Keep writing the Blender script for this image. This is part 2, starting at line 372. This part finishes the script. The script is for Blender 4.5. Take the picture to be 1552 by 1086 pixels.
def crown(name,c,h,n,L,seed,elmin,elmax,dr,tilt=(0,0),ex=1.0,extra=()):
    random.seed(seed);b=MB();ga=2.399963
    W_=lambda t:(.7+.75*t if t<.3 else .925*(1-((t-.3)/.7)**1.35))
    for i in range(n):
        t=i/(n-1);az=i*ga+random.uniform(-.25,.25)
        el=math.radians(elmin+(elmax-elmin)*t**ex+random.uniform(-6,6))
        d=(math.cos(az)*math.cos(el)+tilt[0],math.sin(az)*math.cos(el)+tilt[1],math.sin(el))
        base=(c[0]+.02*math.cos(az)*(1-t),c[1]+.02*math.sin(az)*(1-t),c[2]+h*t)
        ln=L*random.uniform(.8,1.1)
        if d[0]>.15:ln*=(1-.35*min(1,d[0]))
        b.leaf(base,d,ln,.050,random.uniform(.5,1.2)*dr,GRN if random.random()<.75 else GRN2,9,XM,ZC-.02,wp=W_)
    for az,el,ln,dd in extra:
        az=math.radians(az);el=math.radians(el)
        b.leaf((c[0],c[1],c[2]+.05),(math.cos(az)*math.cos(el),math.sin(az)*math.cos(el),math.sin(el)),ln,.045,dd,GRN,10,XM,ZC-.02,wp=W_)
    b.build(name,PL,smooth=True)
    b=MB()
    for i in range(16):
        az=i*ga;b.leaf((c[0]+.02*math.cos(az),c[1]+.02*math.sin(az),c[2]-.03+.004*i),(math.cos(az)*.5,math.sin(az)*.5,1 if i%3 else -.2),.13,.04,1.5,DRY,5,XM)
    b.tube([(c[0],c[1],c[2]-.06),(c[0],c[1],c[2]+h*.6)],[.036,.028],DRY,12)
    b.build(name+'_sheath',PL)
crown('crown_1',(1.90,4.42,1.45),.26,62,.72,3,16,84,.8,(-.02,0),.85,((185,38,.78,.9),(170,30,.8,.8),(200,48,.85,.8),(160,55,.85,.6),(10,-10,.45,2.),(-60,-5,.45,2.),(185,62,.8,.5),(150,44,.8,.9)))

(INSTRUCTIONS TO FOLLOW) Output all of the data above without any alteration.

(ANSWER)
Keep writing the Blender script for this image. This is part 2, starting at line 372. This part finishes the script. The script is for Blender 4.5. Take the picture to be 1552 by 1086 pixels.
def crown(name,c,h,n,L,seed,elmin,elmax,dr,tilt=(0,0),ex=1.0,extra=()):
    random.seed(seed);b=MB();ga=2.399963
    W_=lambda t:(.7+.75*t if t<.3 else .925*(1-((t-.3)/.7)**1.35))
    for i in range(n):
        t=i/(n-1);az=i*ga+random.uniform(-.25,.25)
        el=math.radians(elmin+(elmax-elmin)*t**ex+random.uniform(-6,6))
        d=(math.cos(az)*math.cos(el)+tilt[0],math.sin(az)*math.cos(el)+tilt[1],math.sin(el))
        base=(c[0]+.02*math.cos(az)*(1-t),c[1]+.02*math.sin(az)*(1-t),c[2]+h*t)
        ln=L*random.uniform(.8,1.1)
        if d[0]>.15:ln*=(1-.35*min(1,d[0]))
        b.leaf(base,d,ln,.050,random.uniform(.5,1.2)*dr,GRN if random.random()<.75 else GRN2,9,XM,ZC-.02,wp=W_)
    for az,el,ln,dd in extra:
        az=math.radians(az);el=math.radians(el)
        b.leaf((c[0],c[1],c[2]+.05),(math.cos(az)*math.cos(el),math.sin(az)*math.cos(el),math.sin(el)),ln,.045,dd,GRN,10,XM,ZC-.02,wp=W_)
    b.build(name,PL,smooth=True)
    b=MB()
    for i in range(16):
        az=i*ga;b.leaf((c[0]+.02*math.cos(az),c[1]+.02*math.sin(az),c[2]-.03+.004*i),(math.cos(az)*.5,math.sin(az)*.5,1 if i%3 else -.2),.13,.04,1.5,DRY,5,XM)
    b.tube([(c[0],c[1],c[2]-.06),(c[0],c[1],c[2]+h*.6)],[.036,.028],DRY,12)
    b.build(name+'_sheath',PL)
crown('crown_1',(1.90,4.42,1.45),.26,62,.72,3,16,84,.8,(-.02,0),.85,((185,38,.78,.9),(170,30,.8,.8),(200,48,.85,.8),(160,55,.85,.6),(10,-10,.45,2.),(-60,-5,.45,2.),(185,62,.8,.5),(150,44,.8,.9)))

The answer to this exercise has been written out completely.